Jenkins: How difficult was it to shoot in Bombay’s slums?

Boyle: The slums are great! You have to contact the right people to go in there, but once we were there and got to know the people, they’re extraordinary. They’re so resourceful, considering how little they’re given by the state. There’s no toilets, there’s no running water, no electricity. It looks filthy and disgusting, and it is around the edges, but you go in the homes and they’re absolutely spotless.

I think the energy of the film is a tribute to the slums. Everybody imagines people just hanging around, sleeping in the sun and not working. They’re incredibly industrious! Working in these cottage industries, and trading. That’s why they don’t want to move out of these places. Because the land is so valuable now, the municipal councils want to move them out to these tower blocks they built in New Mumbai. But they don’t want to go there. They do forcibly move them, but the people come back. They want to live amongst their own kind. Because what they get from their own kind more than compensates for the bricks and mortar that’s on offer out there. To be in the hub of the city, the maximum city, is priceless.

And Chris Orr’s superb review of the film appears in “The New Republic.”
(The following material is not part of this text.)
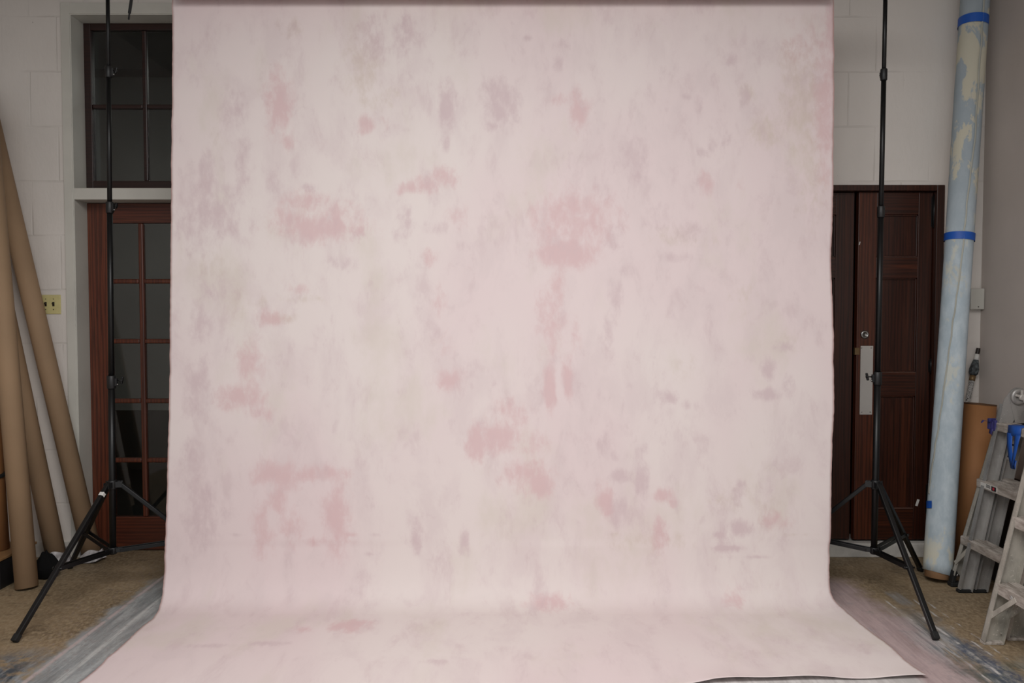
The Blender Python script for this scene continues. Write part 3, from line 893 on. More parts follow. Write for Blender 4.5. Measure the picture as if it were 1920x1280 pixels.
# ------------------------------------------------------------------ backdrop stands
def stand(label, base, top, feet, knob_dir, ycol, widths, group, sticker=False):
    bx, by = base.x, base.y
    root = thing('backdrop_stand', label, 'backdrop stand', (bx, by, 0), group)
    zt = zc + 0.08

    def on(z):
        k = z / zt
        return Vector((bx + (top.x - bx) * k, by + (top.y - by) * k, z))
    z_hub = at(960, 1031, by).z; z_leg = at(960, 908, by).z
    zcol = [at(960, y, by).z for y in ycol]   # collar heights, top first
    bounds = [z_hub - 0.02, zcol[2], zcol[1], zcol[0], zt]
    rad = [w_ / 2 for w_ in widths]
    for k in range(4):
        bm = new_bm(); tube(bm, on(bounds[k] - (0.03 if k else 0)), on(bounds[k + 1]), rad[k], n=24)
        obj('mast_section', bm, 'black_metal', root)
    for k, zq in enumerate(zcol):
        r = rad[2 - k] + 0.0045
        bm = new_bm(); p = on(zq); hgt = 0.058 if k < 2 else 0.068
        lathe(bm, [(r - 0.002, -hgt / 2), (r, -hgt / 2 + 0.003), (r, hgt / 2 - 0.003), (r - 0.002, hgt / 2)], p)
        dv = Vector(knob_dir[k])
        bar(bm, p + dv * r * 0.6, p + dv * (r + 0.009), 0.014, 0.040, (dv.y, -dv.x, 0), 0.002)
        co = obj('collar', bm, 'black_plastic', root)
        bm = new_bm(); s = p + dv * (r + 0.008) + Vector((0, 0, 0.008))
        kl = 0.026 if k == 2 else 0.016
        tube(bm, s, s + dv * kl, 0.0035, n=10)
        e = s + dv * kl
        hw_ = 0.019 if k == 2 else 0.015
        bar(bm, e - Vector((0, 0, hw_)) - dv * 0.005, e + Vector((0, 0, hw_)) + dv * 0.003, 0.011, 0.012, dv, 0.003)
        lathe(bm, [(0.006, -0.003), (0.008, 0), (0.006, 0.005)], e, dv, 12)
        obj('knob', bm, 'black_metal', co)
        bm = new_bm(); s2 = p + dv * (r + 0.008) - Vector((0, 0, 0.012))
        lathe(bm, [(0.0045, 0), (0.0045, 0.004), (0.002, 0.006)], s2, dv, 10)
        sub_label(obj('bolt', bm, 'chrome', co), 'small chrome bolt')
    dirs = []
    for f_ in feet:
        dv = Vector((f_.x - bx, f_.y - by, 0)).normalized(); dirs.append(dv)
    # leg collar with lugs
    bm = new_bm(); p = on(z_leg); r = rad[0] + 0.006
    lathe(bm, [(r - 0.002, -0.024), (r, -0.020), (r, 0.020), (r - 0.002, 0.024)], p)
    for dv in dirs:
        sd = Vector((dv.y, -dv.x, 0))
        for s in (-1, 1):
            bar(bm, p + sd * s * 0.013 + dv * 0.012, p + sd * s * 0.013 + dv * 0.048, 0.004, 0.030, sd, 0.001)
    obj('leg_collar', bm, 'black_plastic', root)
    bm = new_bm(); p = on(z_hub); r = rad[0] + 0.005
    lathe(bm, [(r - 0.004, -0.018), (r, -0.014), (r, 0.012), (r - 0.002, 0.016)], p)
    for dv in dirs:
        sd = Vector((dv.y, -dv.x, 0))
        for s in (-1, 1):
            bar(bm, p + sd * s * 0.011 + dv * 0.012, p + sd * s * 0.011 + dv * 0.044, 0.004, 0.022, sd, 0.001)
    obj('brace_hub', bm, 'black_plastic', root)
    for f_, dv in zip(feet, dirs):
        sd = Vector((dv.y, -dv.x, 0))
        a = on(z_leg) + dv * 0.038; e = Vector((f_.x, f_.y, 0.012))
        bm = new_bm(); dd = (e - a).normalized()
        bar(bm, a - dd * 0.012, e, 0.024, 0.022, sd, 0.004)
        lg = obj('leg', bm, 'black_metal', root)
        bm = new_bm(); bar(bm, e - dd * 0.028, e + dd * 0.006, 0.028, 0.026, sd, 0.004)
        obj('rubber_foot', bm, 'black_rubber', lg)
        if sticker and f_ is feet[0]:
            bm = new_bm(); bar(bm, a + (e - a) * 0.05, a + (e - a) * 0.078, 0.0246, 0.0226, sd, 0.003)
            sub_label(obj('leg_sticker', bm, 'sticker_white', lg), 'torn white sticker')
        j = a + (e - a) * 0.57
        h = on(z_hub) + dv * 0.036
        bm = new_bm()
        for s in (-1, 1):
            bar(bm, h + sd * s * 0.015, j + sd * s * 0.015, 0.005, 0.020, sd, 0.001)
        tube(bm, j - sd * 0.024, j + sd * 0.024, 0.005, n=10)
        lathe(bm, [(0.008, 0), (0.008, 0.006)], j + sd * 0.02, sd, 12)
        obj('brace', bm, 'black_metal', root)
    # hook arm carrying the crossbar
    bm = new_bm(); p = on(zc - 0.022)
    tube(bm, on(zc - 0.028), on(zt + 0.01), rad[3] + 0.004, n=16)
    bar(bm, p, Vector((p.x, 3.96, p.z)), 0.016, 0.010, (1, 0, 0), 0.001)
    bar(bm, Vector((p.x, 3.955, p.z - 0.005)), Vector((p.x, 3.955, zc)), 0.016, 0.008, (1, 0, 0), 0.001)
    obj('crossbar_hook', bm, 'black_metal', root)
    return root


SY = 4.10
lb, lt = at(211, 1030, SY), at(202, 0, SY)
rb, rt = at(1638.5, 1030, SY), at(1660, 0, SY)
lt = Vector((lb.x + (lt.x - lb.x) * 1.04, SY, 0)); rt = Vector((rb.x + (rt.x - rb.x) * 1.04, SY, 0))
lfeet = [fl(28, 1205), fl(131, 1066), Vector((-1.46, 4.30, 0))]
rfeet = [fl(1755, 1201), Vector((2.31, 4.45, 0)), Vector((1.36, 4.42, 0))]
stand('tall black tripod stand left of the backdrop, before the glass door', Vector((lb.x, SY, 0)), lt, lfeet, ((1, 0, 0), (0.95, -0.3, 0), (1, 0, 0)), (135, 389, 716), (0.033, 0.028, 0.0235, 0.019), 'backdrop stands', True)
stand('tall black tripod stand right of the backdrop, before the dark panelled door', Vector((rb.x, SY, 0)), rt, rfeet, ((0.1, 1, 0), (0.5, 0.86, 0), (-1, 0, 0)), (140, 397, 709), (0.032, 0.028, 0.0245, 0.021), 'backdrop stands')
bm = new_bm(); tube(bm, (lt.x - 0.1, 3.98, zc), (rt.x + 0.1, 3.98, zc), 0.018, n=20)
tag(obj('crossbar', bm, 'black_metal'), 'black crossbar between both stands, carrying the rolled canvas', 'crossbar')
# strap dangling from the crossbar
a = at(250, -20, 3.98); b = at(244, 39, 3.98)
bm = new_bm()
bar(bm, (a.x + 0.012, 3.98 - 0.0, zc + 0.02), (a.x + 0.010, 3.955, zc - 0.03), 0.014, 0.006, (1, 0, 0), 0.001)
bar(bm, (a.x + 0.010, 3.957, zc - 0.028), (b.x + 0.004, 3.965, b.z + 0.03), 0.014, 0.006, (1, 0, 0.2), 0.001)
bar(bm, (b.x + 0.0045, 3.965, b.z + 0.034), (b.x, 3.965, b.z), 0.008, 0.006, (1, 0, 0.2), 0.002)
torus(bm, (a.x + 0.012, 3.98, zc), (1, 0, 0), 0.022, 0.004, 20, 8)
tag(obj('hanging_strap', bm, 'black_rubber'), 'short black strap dangling at the top beside the left stand', 'strap')


# ------------------------------------------------------------------ tubes on the left
def paper_tube(label, foot, top, r, group, mat='kraft', wrap=None):
    root = thing('cardboard_tube', label, 'cardboard tube', foot, group)
    a, b = Vector(foot), Vector(top)
    dd = (b - a).normalized()
    lift = r * math.sqrt(max(0.0, 1 - dd.z ** 2))
    a = a + Vector((0, 0, lift))
    bm = new_bm(); tube(bm, a, b, r, n=48, inner=r - 0.009)
    obj('tube_body', bm, mat, root)
    if wrap:
        bm = new_bm(); n = 40; rows = []
        _, x, y, _ = frame_of(a, b)
        for k in range(7):
            h = -0.006 + wrap * k / 6
            ring = []
            for i in range(n):
                an = 2 * math.pi * i / n
                rr = r + 0.004 + (0.012 * (1 - k / 6) + 0.005) * (0.5 + 0.5 * math.sin(an * 5 + k * 1.3)) + 0.003 * math.sin(an * 11 + k)
                p = a + x * math.cos(an) * rr + y * math.sin(an) * rr + dd * h
                p.z = max(p.z + 0.012 * math.sin(an * 3 + 1) * (k / 6), 0.004)
                ring.append(bm.verts.new(p))
            rows.append(ring)
        for k in range(6):
            for i in range(n):
                f_ = bm.faces.new((rows[k][i], rows[k][(i + 1) % n], rows[k + 1][(i + 1) % n], rows[k + 1][i])); f_.smooth = True
        so_ = obj('plastic_wrap', bm, 'plastic_film', root); sub_label(so_, 'crumpled white plastic round the foot')
    return root


GT = 'kraft cardboard tubes in the left corner'
fa = Vector((-2.575, 4.175, 0))
paper_tube('nearest brown cardboard tube, bare foot on the floor', fa, (-2.905, 4.44, 2.62), 0.0545, GT)
fb = Vector((-2.645, 4.585, 0))
paper_tube('brown cardboard tube with plastic round its foot, between the other two tall ones', fb, (-3.09, 4.60, 2.32), 0.053, GT, wrap=0.07)
fc_ = Vector((-2.47, 4.645, 0))
paper_tube('most slanted brown cardboard tube, crossing the switch plate and door casing', fc_, (-3.06, 4.65, 2.76), 0.053, GT, wrap=0.06)

# low black box with a tan lid edge, left of the nearest tube
bxr = thing('storage_box', 'low black box at the left edge beside the nearest cardboard tube', 'box', (-2.86, 4.30, 0))
bm = new_bm(); box(bm, -3.02, -2.70, 4.15, 4.47, 0, 0.152, 0.006); obj('box_body', bm, 'black_plastic', bxr)
bm = new_bm(); box(bm, -3.025, -2.695, 4.145, 4.475, 0.152, 0.166, 0.003); sub_label(obj('lid', bm, 'tan_wood', bxr), 'thin tan lid')
st = thing('cardboard_tube', 'short dark brown cardboard tube standing on the black box at the left edge', 'cardboard tube', (-2.82, 4.32, 0.166), GT)
bm = new_bm(); tube(bm, (-2.82, 4.32, 0.1665), (-2.865, 4.33, 1.10), 0.058, n=36, inner=0.050); obj('tube_body', bm, 'brown_kraft', st)
rg = at(-8, 889, 4.24)
bm = new_bm(); torus(bm, (-2.846, 4.325, rg.z), (0.25, -0.3, 1), 0.072, 0.011, 32, 10)
tag(obj('rubber_ring', bm, 'black_rubber'), 'black rubber ring round the short tube at the left edge', 'ring')

# slumped black sandbag between two tubes
bm = new_bm()
g = bmesh.ops.create_uvsphere(bm, u_segments=28, v_segments=16, radius=1.0)
for v in bm.verts:
    x, y, z = v.co
    k = 1.0 - 0.55 * max(0, z)
    v.co = Vector((-2.575 + 0.072 * x * k * (1 + 0.15 * math.copysign(abs(x) ** 2, x)), 4.35 + 0.062 * y * k, max(0.003, 0.065 + 0.085 * z + 0.006 * math.sin(9 * x + 5 * y))))
for f_ in bm.faces: f_.smooth = True
tag(obj('sandbag', bm, 'black_cloth'), 'small slumped black sandbag on the floor behind the nearest tube', 'sandbag')


# ------------------------------------------------------------------ right corner: blue roll, brown tube, pole
r0 = 0.0725
fb0 = fl(1758, 1089); fb0 = Vector((fb0.x, fb0.y, 0))
ra = Vector((fb0.x, fb0.y, 0.012)); top = at(1827.5, 0, 4.56)
rbx = Vector((top.x, top.y, top.z)); ddir = (rbx - ra).normalized()
rend = ra + ddir * 3.42
roll = thing('rolled_backdrop', 'tall pale blue painted canvas roll leaning in the right corner', 'backdrop roll', (ra.x, ra.y, 0))
bm = new_bm(); n = 64
_, ux, uy, _ = frame_of(ra, rend)
NLEN = 60; rows = []
s0 = 0.034; LL = (rend - ra).length
for k in range(NLEN + 1):
    h = s0 + (LL - s0) * k / NLEN
    ring = []
    for i in range(n):
        an = 2 * math.pi * i / n
        rr = r0 + 0.0022 * math.sin(3 * an + 0.9 * h) + 0.0018 * math.sin(2 * an - 1.7 * h)
        p = ra + ddir * h + ux * math.cos(an) * rr + uy * math.sin(an) * rr
        if k == 0: p += ddir * (-0.014 * math.cos(an - 2.6))
        ring.append(bm.verts.new(p))
    rows.append(ring)
for k in range(NLEN):
    for i in range(n):
        f_ = bm.faces.new((rows[k][i], rows[k][(i + 1) % n], rows[k + 1][(i + 1) % n], rows[k + 1][i])); f_.smooth = True
bm.faces.new(rows[-1]); bm.faces.new(list(reversed(rows[0])))
obj('canvas_roll', bm, 'blue_canvas', roll)
bm = new_bm(); tube(bm, ra + Vector((0, 0, 0.010)), ra + ddir * 0.2, 0.0650, n=40, inner=0.058)
sub_label(obj('core_tube', bm, 'bare_core', roll), 'bare brown core end at the foot')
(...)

Working from a script by Simon Beaufoy (“The Full Monty”), Boyle stages every scene with verve and brio, confidently flashing forward and back from Jamal’s boyhood to his quiz-show appearance to his mid-game interrogation by a police inspector (Irrfan Khan) who suspects him of cheating. Throughout it all, cinematographer Anthony Dod Mantle’s camera bounces giddily through the tin-roofed shanties of Mumbai, while Indian superstar A.R. Rahman’s soundtrack throbs seductively. Not since Fernando Mireille’s “City of God” has a film about poverty and violence been told with such extraordinary panache.